** Begin **
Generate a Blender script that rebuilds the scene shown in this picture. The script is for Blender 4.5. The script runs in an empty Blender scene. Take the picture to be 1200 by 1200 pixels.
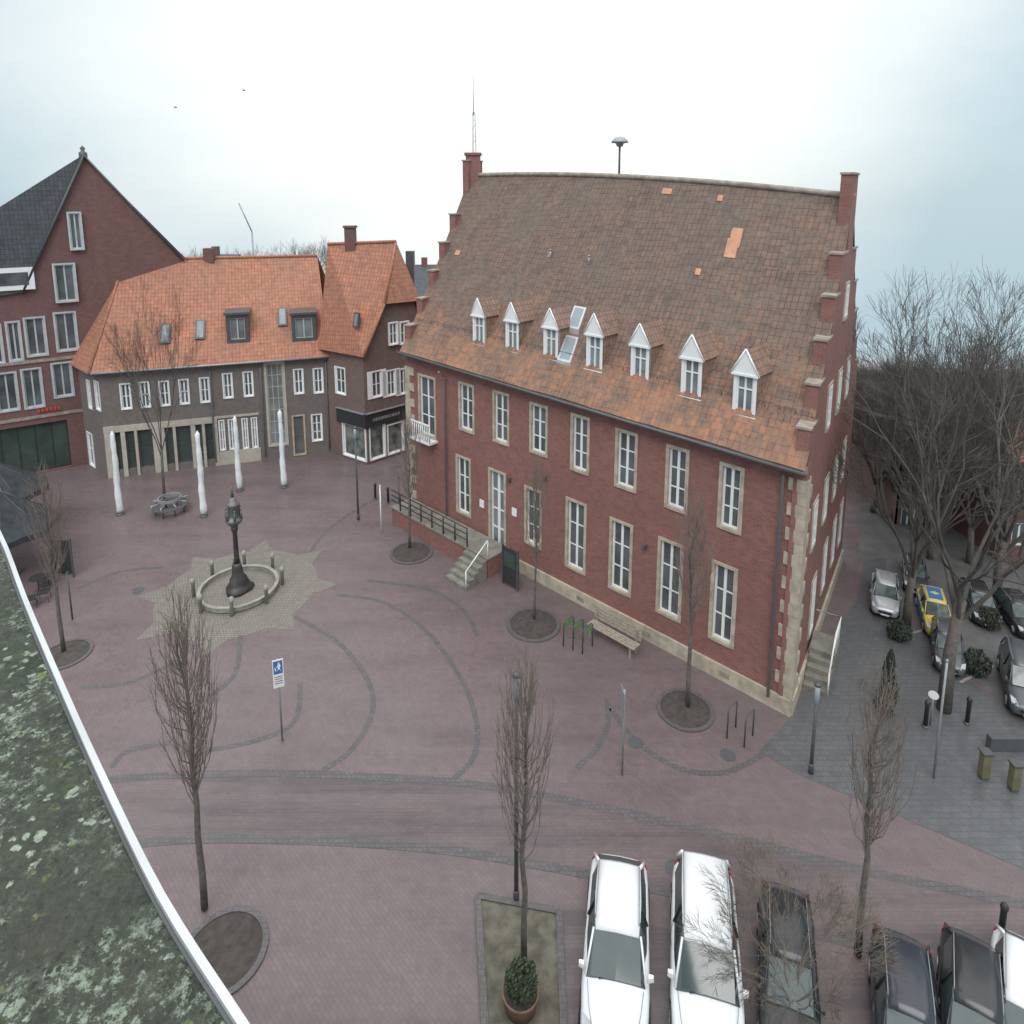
import bpy, math, random
from mathutils import Vector, Matrix, noise
R=math.radians
random.seed(7)
SC=bpy.context.scene; COL=SC.collection
H=18.0; F=770.0; CX=600.0; CY=353.0; PT=math.atan(.16)
cp,sp=math.cos(PT),math.sin(PT)
CAM=Vector((0,0,H))
def ray(px,py):
    u=px-CX; v=py-CY
    return Vector((u,F*cp-v*sp,-(F*sp+v*cp)))
def G(px,py,z=0.0):
    d=ray(px,py); t=(z-H)/d.z
    return CAM+d*t
def HZ(py,P):
    d=ray(600,py); return H+P.y*d.z/d.y
def AT(px,py,Y):
    d=ray(px,py); return CAM+d*(Y/d.y)
# ---------------- materials
def newmat(n):
    m=bpy.data.materials.new(n); m.use_nodes=True
    nt=m.node_tree; b=nt.nodes['Principled BSDF']
    return m,nt,b
def N(nt,t,**k):
    n=nt.nodes.new(t)
    for a,v in k.items(): setattr(n,a,v)
    return n
def mixc(nt,fac,a,b,mode='MIX'):
    m=nt.nodes.new('ShaderNodeMix'); m.data_type='RGBA'; m.blend_type=mode
    for s,v in ((0,fac),(6,a),(7,b)):
        if hasattr(v,'is_linked'): nt.links.new(v,m.inputs[s])
        elif s==0: m.inputs[0].default_value=v
        else: m.inputs[s].default_value=(*v,1)
    return m.outputs[2]
def ramp(nt,src,p0,p1,c0=(0,0,0),c1=(1,1,1)):
    r=nt.nodes.new('ShaderNodeValToRGB')
    r.color_ramp.elements[0].position=p0; r.color_ramp.elements[0].color=(*c0,1)
    r.color_ramp.elements[1].position=p1; r.color_ramp.elements[1].color=(*c1,1)
    nt.links.new(src,r.inputs[0]); return r.outputs[0]
def noi(nt,scale,detail=4,coord='Object',rough=.55,sc3=None):
    tc=nt.nodes.new('ShaderNodeTexCoord'); n=nt.nodes.new('ShaderNodeTexNoise')
    n.inputs['Scale'].default_value=scale; n.inputs['Detail'].default_value=detail; n.inputs['Roughness'].default_value=rough
    if sc3:
        mp=N(nt,'ShaderNodeMapping'); mp.inputs['Scale'].default_value=sc3; nt.links.new(tc.outputs[coord],mp.inputs[0]); nt.links.new(mp.outputs[0],n.inputs['Vector'])
    else: nt.links.new(tc.outputs[coord],n.inputs['Vector'])
    return n.outputs[0]
def bump(nt,b,src,st=.3,dist=.02):
    bp=nt.nodes.new('ShaderNodeBump'); bp.inputs['Strength'].default_value=st; bp.inputs['Distance'].default_value=dist
    nt.links.new(src,bp.inputs['Height']); nt.links.new(bp.outputs[0],b.inputs['Normal'])
def plain(n,c,rough=.6,metal=0,var=.25,scale=3.0,spec=.5,bs=0):
    m,nt,b=newmat(n)
    c=tuple(min(x*1.1+.014,.84) for x in c)  # lifts dark base colours slightly, standing in for haze
    o=noi(nt,scale,5)
    c2=tuple(x*(1-var) for x in c)
    k=mixc(nt,ramp(nt,o,.35,.65),c2,c)
    nt.links.new(k,b.inputs['Base Color']); b.inputs['Roughness'].default_value=rough; b.inputs['Metallic'].default_value=metal
    b.inputs['Specular IOR Level'].default_value=spec
    if bs: bump(nt,b,noi(nt,scale*8,4),bs,.01)
    return m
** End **
* **Job**
Write the material out again exactly as it appears, dropping the pictures.

* **Written answer**
Generate a Blender script that rebuilds the scene shown in this picture. The script is for Blender 4.5. The script runs in an empty Blender scene. Take the picture to be 1200 by 1200 pixels.
import bpy, math, random
from mathutils import Vector, Matrix, noise
R=math.radians
random.seed(7)
SC=bpy.context.scene; COL=SC.collection
H=18.0; F=770.0; CX=600.0; CY=353.0; PT=math.atan(.16)
cp,sp=math.cos(PT),math.sin(PT)
CAM=Vector((0,0,H))
def ray(px,py):
    u=px-CX; v=py-CY
    return Vector((u,F*cp-v*sp,-(F*sp+v*cp)))
def G(px,py,z=0.0):
    d=ray(px,py); t=(z-H)/d.z
    return CAM+d*t
def HZ(py,P):
    d=ray(600,py); return H+P.y*d.z/d.y
def AT(px,py,Y):
    d=ray(px,py); return CAM+d*(Y/d.y)
# ---------------- materials
def newmat(n):
    m=bpy.data.materials.new(n); m.use_nodes=True
    nt=m.node_tree; b=nt.nodes['Principled BSDF']
    return m,nt,b
def N(nt,t,**k):
    n=nt.nodes.new(t)
    for a,v in k.items(): setattr(n,a,v)
    return n
def mixc(nt,fac,a,b,mode='MIX'):
    m=nt.nodes.new('ShaderNodeMix'); m.data_type='RGBA'; m.blend_type=mode
    for s,v in ((0,fac),(6,a),(7,b)):
        if hasattr(v,'is_linked'): nt.links.new(v,m.inputs[s])
        elif s==0: m.inputs[0].default_value=v
        else: m.inputs[s].default_value=(*v,1)
    return m.outputs[2]
def ramp(nt,src,p0,p1,c0=(0,0,0),c1=(1,1,1)):
    r=nt.nodes.new('ShaderNodeValToRGB')
    r.color_ramp.elements[0].position=p0; r.color_ramp.elements[0].color=(*c0,1)
    r.color_ramp.elements[1].position=p1; r.color_ramp.elements[1].color=(*c1,1)
    nt.links.new(src,r.inputs[0]); return r.outputs[0]
def noi(nt,scale,detail=4,coord='Object',rough=.55,sc3=None):
    tc=nt.nodes.new('ShaderNodeTexCoord'); n=nt.nodes.new('ShaderNodeTexNoise')
    n.inputs['Scale'].default_value=scale; n.inputs['Detail'].default_value=detail; n.inputs['Roughness'].default_value=rough
    if sc3:
        mp=N(nt,'ShaderNodeMapping'); mp.inputs['Scale'].default_value=sc3; nt.links.new(tc.outputs[coord],mp.inputs[0]); nt.links.new(mp.outputs[0],n.inputs['Vector'])
    else: nt.links.new(tc.outputs[coord],n.inputs['Vector'])
    return n.outputs[0]
def bump(nt,b,src,st=.3,dist=.02):
    bp=nt.nodes.new('ShaderNodeBump'); bp.inputs['Strength'].default_value=st; bp.inputs['Distance'].default_value=dist
    nt.links.new(src,bp.inputs['Height']); nt.links.new(bp.outputs[0],b.inputs['Normal'])
def plain(n,c,rough=.6,metal=0,var=.25,scale=3.0,spec=.5,bs=0):
    m,nt,b=newmat(n)
    c=tuple(min(x*1.1+.014,.84) for x in c)  # lifts dark base colours slightly, standing in for haze
    o=noi(nt,scale,5)
    c2=tuple(x*(1-var) for x in c)
    k=mixc(nt,ramp(nt,o,.35,.65),c2,c)
    nt.links.new(k,b.inputs['Base Color']); b.inputs['Roughness'].default_value=rough; b.inputs['Metallic'].default_value=metal
    b.inputs['Specular IOR Level'].default_value=spec
    if bs: bump(nt,b,noi(nt,scale*8,4),bs,.01)
    return m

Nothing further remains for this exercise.